Babies can’t say the words “one”, “two” and “three”, but they probably know that they refer to quantities, US research suggests.
In other words, while they don’t understand the full meaning of number words until they’re about four years old, they get the basic concept before they’re two.
And that, says Lisa Feigenson, a cognitive scientist at Johns Hopkins University, shows that they have a “pretty sophisticated understanding of the world” and already are trying to make sense of what adults are saying.
To a certain extent, though, she’s not surprised. “We buy counting books for babies and we count aloud with toddlers. All of that raises the question: Are kids really clueless about what counting means until they’re in the preschool years?”
To try to find out, she and colleague Jenny Wang hid a range of small toys inside a box while infants aged 14 and 18 months watched. They couldn’t see inside the box, but they could reach into it.
Sometimes the researchers counted each toy aloud as they dropped it into the box (one, two, three, four – four cars) but at others didn’t use numbers (this, this, this, this – these cars).
They found that when they didn’t count, the babies had a hard time remembering that the box contained a number of things, often becoming distracted after they had pulled out the first one, as if there was nothing else to see.
However, when the toys were counted, they clearly expected more than one was there to be pulled from the box. They didn’t remember the exact number, the researchers say, but they did remember the approximate number.

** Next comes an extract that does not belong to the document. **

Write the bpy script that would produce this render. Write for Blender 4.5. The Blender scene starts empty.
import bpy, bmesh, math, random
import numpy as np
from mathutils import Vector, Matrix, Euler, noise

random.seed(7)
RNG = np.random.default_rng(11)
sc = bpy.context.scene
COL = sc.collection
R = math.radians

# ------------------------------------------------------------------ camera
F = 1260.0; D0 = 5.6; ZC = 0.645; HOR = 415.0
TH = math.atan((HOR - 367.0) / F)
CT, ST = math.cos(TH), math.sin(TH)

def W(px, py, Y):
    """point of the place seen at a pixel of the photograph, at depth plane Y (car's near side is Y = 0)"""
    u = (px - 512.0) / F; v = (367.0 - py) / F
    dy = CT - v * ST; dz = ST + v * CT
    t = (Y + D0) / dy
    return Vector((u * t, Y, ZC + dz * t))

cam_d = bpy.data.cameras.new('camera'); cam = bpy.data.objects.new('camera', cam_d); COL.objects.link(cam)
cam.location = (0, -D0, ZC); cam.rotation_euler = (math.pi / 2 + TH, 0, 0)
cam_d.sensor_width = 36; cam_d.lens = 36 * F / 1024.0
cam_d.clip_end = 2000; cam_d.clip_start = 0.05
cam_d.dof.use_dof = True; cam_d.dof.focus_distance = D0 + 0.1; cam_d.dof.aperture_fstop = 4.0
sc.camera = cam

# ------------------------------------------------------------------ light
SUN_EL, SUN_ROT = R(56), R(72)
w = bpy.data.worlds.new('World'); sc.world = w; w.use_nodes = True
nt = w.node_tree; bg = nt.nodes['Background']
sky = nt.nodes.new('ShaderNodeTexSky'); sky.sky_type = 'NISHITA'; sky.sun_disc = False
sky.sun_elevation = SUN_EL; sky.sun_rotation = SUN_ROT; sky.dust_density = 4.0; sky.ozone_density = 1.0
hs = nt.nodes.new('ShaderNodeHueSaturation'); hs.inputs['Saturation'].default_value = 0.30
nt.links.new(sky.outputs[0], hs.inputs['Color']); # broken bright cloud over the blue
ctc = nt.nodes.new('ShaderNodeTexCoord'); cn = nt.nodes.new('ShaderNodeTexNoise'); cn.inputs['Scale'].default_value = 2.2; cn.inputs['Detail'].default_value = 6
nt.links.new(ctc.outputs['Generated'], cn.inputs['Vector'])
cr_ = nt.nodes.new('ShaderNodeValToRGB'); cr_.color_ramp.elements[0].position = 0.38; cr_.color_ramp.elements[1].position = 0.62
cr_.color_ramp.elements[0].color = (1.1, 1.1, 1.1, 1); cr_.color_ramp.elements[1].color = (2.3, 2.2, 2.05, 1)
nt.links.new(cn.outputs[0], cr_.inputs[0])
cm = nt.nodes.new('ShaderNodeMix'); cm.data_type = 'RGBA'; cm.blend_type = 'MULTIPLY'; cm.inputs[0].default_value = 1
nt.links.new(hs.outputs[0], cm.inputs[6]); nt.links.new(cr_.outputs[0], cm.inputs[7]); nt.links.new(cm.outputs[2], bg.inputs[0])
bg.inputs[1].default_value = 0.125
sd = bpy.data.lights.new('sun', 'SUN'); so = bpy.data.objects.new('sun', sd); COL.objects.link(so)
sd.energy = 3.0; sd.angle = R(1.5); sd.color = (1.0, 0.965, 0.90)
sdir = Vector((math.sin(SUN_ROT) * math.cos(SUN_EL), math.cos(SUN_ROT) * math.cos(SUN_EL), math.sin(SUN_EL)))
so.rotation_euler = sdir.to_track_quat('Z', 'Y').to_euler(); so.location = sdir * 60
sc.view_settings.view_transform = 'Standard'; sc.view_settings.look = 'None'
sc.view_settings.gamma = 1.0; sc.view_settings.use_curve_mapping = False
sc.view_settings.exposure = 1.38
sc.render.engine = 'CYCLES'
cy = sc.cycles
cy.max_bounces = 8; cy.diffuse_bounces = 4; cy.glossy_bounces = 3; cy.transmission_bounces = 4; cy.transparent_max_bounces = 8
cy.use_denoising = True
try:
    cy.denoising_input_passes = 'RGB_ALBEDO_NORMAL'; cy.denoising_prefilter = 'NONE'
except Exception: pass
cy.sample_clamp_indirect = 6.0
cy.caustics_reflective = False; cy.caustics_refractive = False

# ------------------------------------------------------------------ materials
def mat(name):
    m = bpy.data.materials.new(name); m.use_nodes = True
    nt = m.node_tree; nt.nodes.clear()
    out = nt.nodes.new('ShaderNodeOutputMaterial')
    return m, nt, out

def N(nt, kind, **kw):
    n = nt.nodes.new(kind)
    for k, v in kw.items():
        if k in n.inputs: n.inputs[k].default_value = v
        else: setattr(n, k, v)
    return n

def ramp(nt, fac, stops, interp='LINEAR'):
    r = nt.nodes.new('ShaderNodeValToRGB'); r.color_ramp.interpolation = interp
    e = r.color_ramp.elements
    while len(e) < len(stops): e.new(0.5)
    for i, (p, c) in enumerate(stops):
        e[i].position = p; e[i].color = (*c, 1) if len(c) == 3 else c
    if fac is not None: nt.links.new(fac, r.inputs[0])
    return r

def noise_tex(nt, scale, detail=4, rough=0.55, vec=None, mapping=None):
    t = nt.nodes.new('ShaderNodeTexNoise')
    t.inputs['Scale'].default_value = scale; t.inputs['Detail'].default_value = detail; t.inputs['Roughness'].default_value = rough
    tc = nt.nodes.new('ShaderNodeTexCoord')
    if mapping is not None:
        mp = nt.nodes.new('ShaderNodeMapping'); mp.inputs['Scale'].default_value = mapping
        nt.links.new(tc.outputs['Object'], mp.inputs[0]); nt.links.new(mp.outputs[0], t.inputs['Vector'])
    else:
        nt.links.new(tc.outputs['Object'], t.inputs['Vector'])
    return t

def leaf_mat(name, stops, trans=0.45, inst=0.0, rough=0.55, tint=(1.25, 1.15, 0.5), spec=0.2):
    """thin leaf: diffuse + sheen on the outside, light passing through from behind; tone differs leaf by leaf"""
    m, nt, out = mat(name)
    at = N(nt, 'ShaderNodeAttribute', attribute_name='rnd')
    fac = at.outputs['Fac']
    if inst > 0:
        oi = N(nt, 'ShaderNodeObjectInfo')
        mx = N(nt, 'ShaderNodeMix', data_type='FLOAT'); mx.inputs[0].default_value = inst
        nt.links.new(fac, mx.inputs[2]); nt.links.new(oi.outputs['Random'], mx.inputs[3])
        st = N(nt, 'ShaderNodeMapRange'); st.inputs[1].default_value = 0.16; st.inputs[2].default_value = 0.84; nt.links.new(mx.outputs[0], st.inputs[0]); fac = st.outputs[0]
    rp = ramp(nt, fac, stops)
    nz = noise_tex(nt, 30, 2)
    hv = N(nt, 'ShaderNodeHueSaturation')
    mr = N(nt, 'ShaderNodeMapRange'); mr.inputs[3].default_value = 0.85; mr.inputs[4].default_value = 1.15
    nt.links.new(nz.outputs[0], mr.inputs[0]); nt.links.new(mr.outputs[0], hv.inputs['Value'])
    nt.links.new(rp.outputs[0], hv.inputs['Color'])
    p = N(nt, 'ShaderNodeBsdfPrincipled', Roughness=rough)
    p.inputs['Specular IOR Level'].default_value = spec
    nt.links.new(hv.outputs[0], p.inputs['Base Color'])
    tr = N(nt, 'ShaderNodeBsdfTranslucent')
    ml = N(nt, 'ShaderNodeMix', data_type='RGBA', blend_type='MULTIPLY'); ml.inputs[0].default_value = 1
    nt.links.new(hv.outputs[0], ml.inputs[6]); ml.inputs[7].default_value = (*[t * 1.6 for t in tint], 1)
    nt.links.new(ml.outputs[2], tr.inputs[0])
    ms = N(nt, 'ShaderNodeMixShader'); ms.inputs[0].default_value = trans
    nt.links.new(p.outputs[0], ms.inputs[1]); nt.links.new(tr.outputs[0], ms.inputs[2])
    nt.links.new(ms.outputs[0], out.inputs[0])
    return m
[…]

“The counting experience that many infants receive from early in life may provide an opportunity to notice that counting often occurs in the presence of quantities – a co‐occurrence that could lead infants to link the two,” the researchers write in the journal Developmental Science.
“For such a link to form, infants must recognise instances of counting as distinct from other utterances.”
They acknowledge that the link they demonstrate is a “primitive” one, but they believe their results “provide evidence for the earliest known link between non-verbal approximate numerical representations and counting – an important component of symbolic mathematics”.
It’s a complex issue. A recent study, for example, suggested that before children learn the exact meanings for number words they “first acquire noisy preliminary meanings for these words”, but also found no reliable evidence of preliminary meanings for larger meanings.
Feigenson and Wang are conducting several follow-up studies, including whether English-speaking babies react to counting in a foreign language.